Begin at the first line and end at the line containing "cam.dof.use_dof = True;". Extract exactly those lines.
───── Data lines
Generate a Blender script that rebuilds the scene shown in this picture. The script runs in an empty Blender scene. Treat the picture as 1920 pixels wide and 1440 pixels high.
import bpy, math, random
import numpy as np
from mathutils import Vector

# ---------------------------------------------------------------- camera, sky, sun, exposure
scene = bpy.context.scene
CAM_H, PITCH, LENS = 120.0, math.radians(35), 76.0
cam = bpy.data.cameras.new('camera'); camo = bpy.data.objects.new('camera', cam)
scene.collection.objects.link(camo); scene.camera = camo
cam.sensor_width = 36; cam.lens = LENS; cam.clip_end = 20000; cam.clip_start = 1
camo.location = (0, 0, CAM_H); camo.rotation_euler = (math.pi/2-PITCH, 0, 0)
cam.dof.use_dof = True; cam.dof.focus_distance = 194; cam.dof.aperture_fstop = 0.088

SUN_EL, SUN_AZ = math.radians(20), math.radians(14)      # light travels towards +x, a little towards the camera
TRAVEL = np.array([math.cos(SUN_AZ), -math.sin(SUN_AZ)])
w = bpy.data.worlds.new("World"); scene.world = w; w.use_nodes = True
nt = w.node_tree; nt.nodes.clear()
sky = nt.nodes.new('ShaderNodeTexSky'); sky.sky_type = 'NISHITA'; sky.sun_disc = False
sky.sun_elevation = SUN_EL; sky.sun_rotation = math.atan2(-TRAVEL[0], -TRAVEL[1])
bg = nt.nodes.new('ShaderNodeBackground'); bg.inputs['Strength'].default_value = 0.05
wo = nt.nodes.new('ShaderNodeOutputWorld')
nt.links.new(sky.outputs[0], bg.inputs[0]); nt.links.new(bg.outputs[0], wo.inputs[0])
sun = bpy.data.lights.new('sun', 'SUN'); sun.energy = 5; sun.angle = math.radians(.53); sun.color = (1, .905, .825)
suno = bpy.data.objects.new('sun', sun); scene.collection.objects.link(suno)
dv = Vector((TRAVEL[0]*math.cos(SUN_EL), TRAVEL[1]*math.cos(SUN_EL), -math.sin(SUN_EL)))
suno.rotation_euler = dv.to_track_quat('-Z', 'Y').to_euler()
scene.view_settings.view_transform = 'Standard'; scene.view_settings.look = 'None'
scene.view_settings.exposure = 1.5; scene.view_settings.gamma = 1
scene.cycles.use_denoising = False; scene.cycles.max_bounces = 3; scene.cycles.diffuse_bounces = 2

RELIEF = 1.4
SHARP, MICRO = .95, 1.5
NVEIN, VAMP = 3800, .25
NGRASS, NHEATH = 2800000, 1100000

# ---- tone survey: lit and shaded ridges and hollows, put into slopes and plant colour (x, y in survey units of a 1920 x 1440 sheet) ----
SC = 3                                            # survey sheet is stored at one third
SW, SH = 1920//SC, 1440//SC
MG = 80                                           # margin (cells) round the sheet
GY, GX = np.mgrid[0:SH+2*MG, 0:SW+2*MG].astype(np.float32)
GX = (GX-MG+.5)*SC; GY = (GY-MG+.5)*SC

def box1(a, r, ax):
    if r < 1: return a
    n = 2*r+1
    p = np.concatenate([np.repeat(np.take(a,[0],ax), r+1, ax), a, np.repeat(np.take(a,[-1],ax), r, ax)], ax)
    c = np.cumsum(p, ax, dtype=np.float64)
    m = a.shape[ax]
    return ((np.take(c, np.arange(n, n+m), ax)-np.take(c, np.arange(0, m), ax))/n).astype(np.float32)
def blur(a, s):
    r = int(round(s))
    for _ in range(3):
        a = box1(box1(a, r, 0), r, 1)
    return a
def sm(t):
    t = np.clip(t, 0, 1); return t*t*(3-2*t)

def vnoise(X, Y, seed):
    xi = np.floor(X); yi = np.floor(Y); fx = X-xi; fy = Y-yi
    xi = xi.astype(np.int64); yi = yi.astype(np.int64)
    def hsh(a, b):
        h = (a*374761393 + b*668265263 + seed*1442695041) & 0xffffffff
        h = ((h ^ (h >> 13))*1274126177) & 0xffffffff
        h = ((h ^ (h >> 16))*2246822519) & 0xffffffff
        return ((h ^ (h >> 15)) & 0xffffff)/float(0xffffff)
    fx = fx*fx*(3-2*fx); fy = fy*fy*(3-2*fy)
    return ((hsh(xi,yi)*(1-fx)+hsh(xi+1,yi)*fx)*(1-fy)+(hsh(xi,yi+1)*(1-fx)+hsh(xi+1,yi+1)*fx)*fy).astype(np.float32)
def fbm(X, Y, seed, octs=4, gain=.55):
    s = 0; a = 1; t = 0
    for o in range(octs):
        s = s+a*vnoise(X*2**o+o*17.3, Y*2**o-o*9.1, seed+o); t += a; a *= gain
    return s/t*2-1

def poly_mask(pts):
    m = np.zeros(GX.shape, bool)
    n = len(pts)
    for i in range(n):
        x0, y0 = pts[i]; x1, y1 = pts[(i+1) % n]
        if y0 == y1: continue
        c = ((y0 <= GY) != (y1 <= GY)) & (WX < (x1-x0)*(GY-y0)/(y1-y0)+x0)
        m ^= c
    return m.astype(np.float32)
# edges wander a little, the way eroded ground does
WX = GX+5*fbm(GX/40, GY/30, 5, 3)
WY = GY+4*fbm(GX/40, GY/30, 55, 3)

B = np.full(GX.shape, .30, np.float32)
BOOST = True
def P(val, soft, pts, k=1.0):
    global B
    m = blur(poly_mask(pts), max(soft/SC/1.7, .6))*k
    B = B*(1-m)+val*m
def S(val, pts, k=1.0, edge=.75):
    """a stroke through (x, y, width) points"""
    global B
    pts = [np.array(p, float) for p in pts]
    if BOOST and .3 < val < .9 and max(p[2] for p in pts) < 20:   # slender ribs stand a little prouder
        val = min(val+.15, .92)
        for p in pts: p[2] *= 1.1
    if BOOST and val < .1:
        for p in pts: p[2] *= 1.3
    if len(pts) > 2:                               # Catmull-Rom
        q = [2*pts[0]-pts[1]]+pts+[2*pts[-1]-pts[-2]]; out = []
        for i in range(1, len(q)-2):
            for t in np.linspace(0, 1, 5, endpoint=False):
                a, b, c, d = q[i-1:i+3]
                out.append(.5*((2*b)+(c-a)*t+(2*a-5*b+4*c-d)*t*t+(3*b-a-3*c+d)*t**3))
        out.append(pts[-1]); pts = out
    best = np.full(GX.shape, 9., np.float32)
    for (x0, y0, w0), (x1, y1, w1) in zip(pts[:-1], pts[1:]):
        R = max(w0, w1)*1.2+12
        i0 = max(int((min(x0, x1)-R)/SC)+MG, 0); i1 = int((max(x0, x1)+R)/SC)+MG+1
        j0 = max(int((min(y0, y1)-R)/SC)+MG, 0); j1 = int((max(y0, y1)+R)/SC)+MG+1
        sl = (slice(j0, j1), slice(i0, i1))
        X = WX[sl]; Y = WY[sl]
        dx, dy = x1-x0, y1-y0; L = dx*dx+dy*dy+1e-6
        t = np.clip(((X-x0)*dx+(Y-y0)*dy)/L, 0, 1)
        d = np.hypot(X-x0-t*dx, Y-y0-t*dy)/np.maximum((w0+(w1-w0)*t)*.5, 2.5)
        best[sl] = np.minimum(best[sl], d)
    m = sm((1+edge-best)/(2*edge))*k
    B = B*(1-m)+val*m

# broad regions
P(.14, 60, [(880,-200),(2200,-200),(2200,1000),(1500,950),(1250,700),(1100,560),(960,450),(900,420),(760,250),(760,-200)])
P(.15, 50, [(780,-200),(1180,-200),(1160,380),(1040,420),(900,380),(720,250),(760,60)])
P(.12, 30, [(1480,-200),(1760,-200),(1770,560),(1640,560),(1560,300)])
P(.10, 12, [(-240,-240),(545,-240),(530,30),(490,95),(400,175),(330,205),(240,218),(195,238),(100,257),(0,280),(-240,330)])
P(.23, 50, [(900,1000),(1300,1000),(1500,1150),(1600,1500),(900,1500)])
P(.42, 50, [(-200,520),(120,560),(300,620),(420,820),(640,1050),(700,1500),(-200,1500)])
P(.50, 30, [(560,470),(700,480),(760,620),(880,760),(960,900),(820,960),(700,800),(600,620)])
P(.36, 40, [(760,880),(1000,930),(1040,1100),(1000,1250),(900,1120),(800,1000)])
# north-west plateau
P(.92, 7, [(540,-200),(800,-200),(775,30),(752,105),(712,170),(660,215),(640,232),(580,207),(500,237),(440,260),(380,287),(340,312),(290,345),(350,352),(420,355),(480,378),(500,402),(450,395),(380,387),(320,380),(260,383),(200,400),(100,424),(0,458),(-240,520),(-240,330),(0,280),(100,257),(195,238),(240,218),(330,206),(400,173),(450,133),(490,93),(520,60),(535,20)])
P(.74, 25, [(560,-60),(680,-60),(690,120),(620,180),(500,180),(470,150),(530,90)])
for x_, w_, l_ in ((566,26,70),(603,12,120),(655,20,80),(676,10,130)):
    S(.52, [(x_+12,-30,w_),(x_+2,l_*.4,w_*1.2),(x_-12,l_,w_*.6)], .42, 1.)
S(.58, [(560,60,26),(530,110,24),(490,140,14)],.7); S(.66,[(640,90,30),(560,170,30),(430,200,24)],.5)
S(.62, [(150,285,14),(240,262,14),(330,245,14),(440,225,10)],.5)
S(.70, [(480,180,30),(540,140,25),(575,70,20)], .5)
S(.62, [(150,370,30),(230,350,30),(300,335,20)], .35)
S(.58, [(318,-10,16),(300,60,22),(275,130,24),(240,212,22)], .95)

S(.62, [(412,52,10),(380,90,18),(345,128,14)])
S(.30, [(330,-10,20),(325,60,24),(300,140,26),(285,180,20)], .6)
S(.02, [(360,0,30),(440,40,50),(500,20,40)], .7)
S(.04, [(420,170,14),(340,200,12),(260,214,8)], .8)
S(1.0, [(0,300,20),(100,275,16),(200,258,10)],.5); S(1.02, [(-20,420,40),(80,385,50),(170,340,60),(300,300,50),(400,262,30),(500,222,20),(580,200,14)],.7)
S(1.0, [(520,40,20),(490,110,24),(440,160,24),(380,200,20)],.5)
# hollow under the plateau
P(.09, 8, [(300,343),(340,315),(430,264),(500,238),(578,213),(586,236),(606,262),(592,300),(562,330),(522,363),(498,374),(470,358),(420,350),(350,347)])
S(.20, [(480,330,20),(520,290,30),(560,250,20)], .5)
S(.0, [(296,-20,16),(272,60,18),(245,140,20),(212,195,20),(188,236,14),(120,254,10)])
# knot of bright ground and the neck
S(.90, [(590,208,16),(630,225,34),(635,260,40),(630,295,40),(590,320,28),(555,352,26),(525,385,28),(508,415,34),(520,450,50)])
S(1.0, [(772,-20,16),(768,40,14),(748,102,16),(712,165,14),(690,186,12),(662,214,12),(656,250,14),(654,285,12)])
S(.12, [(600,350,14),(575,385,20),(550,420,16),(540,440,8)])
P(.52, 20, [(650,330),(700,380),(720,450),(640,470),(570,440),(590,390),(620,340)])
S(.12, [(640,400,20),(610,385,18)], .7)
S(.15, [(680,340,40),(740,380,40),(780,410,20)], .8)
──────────
[Solution to this exercise]
Generate a Blender script that rebuilds the scene shown in this picture. The script runs in an empty Blender scene. Treat the picture as 1920 pixels wide and 1440 pixels high.
import bpy, math, random
import numpy as np
from mathutils import Vector

# ---------------------------------------------------------------- camera, sky, sun, exposure
scene = bpy.context.scene
CAM_H, PITCH, LENS = 120.0, math.radians(35), 76.0
cam = bpy.data.cameras.new('camera'); camo = bpy.data.objects.new('camera', cam)
scene.collection.objects.link(camo); scene.camera = camo
cam.sensor_width = 36; cam.lens = LENS; cam.clip_end = 20000; cam.clip_start = 1
camo.location = (0, 0, CAM_H); camo.rotation_euler = (math.pi/2-PITCH, 0, 0)
cam.dof.use_dof = True; cam.dof.focus_distance = 194; cam.dof.aperture_fstop = 0.088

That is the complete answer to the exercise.